I wanted to be taken seriously, but vanity got the better of me. Although it was the middle of the summer and sunny, it wasn’t really hot, so I decided a thin, long sleeved, checked shirt would be okay. My hair was just below shoulder length, with blonde streaks from the summer sun. I used to put camomile in it before I went out in the sun to make it blonder. My hair was parted in the middle, with feathered cuts at the sides, which was much the rage at the time.”
A Vicious Love Story: Remembering the Real Sid Vicious – Teddie Dahlin – New Haven Publishing 2012
Perhaps Dahlin, with her jumpers, blond hair and small town ignorance of what was musically hot in 1977, was a temporary antidote to the world John Ritchie/Sid Vicious already knew. His mother was a heroin addict and, by the time the Pistols arrived in Norway, they had already attracted infamy and been subject to violent attacks from Teddy Boys. Whatever the situation, her book serves as a painful reminder that the pale, spikey-haired youth who, at the age of twenty-one-years-old, was accused of murdering his girlfriend Nancy Spungen, and who, less than four months later would be dead from an overdose, was just a normal kid.
At the time of her relationship with Vicious, Dahlin experienced a good deal more of the aggressive tactics of the press. Then, living at close quarters with the Pistols on their Scandinavian tour, she became part of the wider pandemonium and urgency to get the news. As she said recently, “They practically physically mugged me in the hotel lobby when I left the after party and decided to go back.”
In a world of hyperbole and star obsession, where disconnect between the consumer/fan and product/artist has grown ever greater, such a stance is both unusual and highly valuable. Beyond the veil, much of what occurs in the world of celebrity seems both controlled and contrived. The vogue is to cynically observe any antics as mere PR and image-shaping. If Miley Cyrus twerks or Justin Bieber drives his car too fast after having a drink, it is seen as a repositioning of their brand, to appeal to a fanbase that is heading into its teens. This may indeed be a correct assessment of the larger goals of the organisations that control our stars. However, behind the mythology and the layering of experiences, away from the drugs and the excess, there also lives a person — a person who is being sacrificed to our need for public interest and entertainment beyond creative endeavors.

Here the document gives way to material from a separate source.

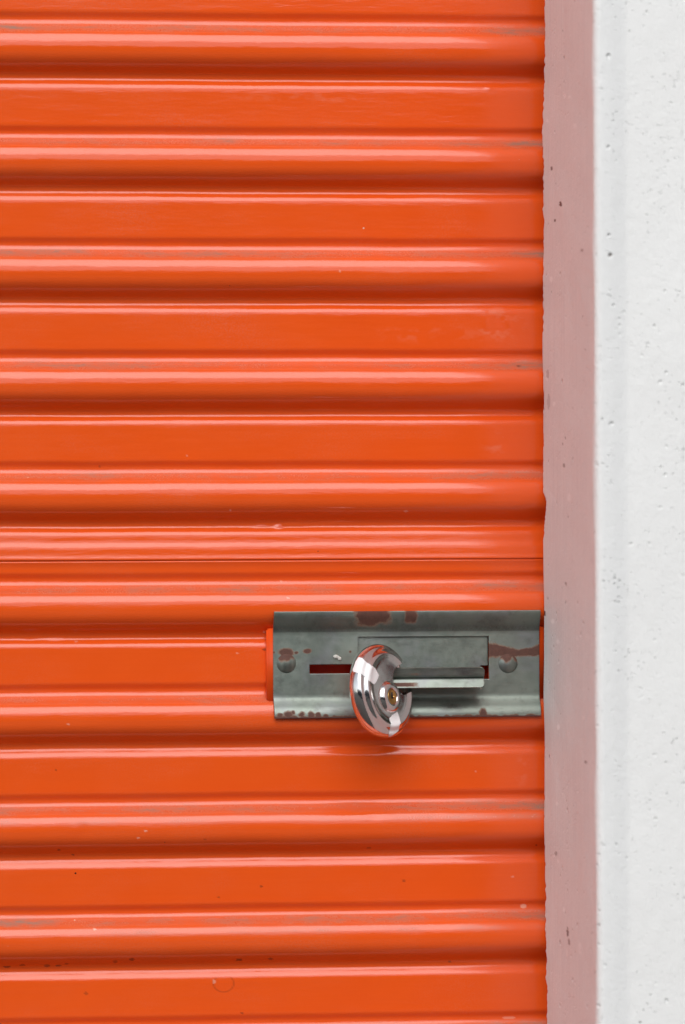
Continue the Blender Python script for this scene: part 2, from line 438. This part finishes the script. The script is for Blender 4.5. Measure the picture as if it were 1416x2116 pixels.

The pursuit of Dahlin by the Norwegian press ended quite quickly, as their enquiries led them only to a wall of supportive friends who refused to give interviews or comments. She did face unpleasantness from online trolls and those who, obsessed with the darkness that will always surround Sid and Nancy, could not bear the idea that he might have been a nice guy. Her decision to write a book about her experiences was a brave one and has, for me, raised more questions than it answers, both about Sid Vicious and wider celebrity culture in general. There is no grand intellectual vision behind the story she told – no attempt to contextualise her experiences within the canon of critical theory, and no overt attempt to critique established impressions of Vicious. However, by dint of an honest approach, she has delivered a counterpoint to the received attitudes and prejudices that surround both Vicious and, more widely, the star circus that pervades all our lives these days.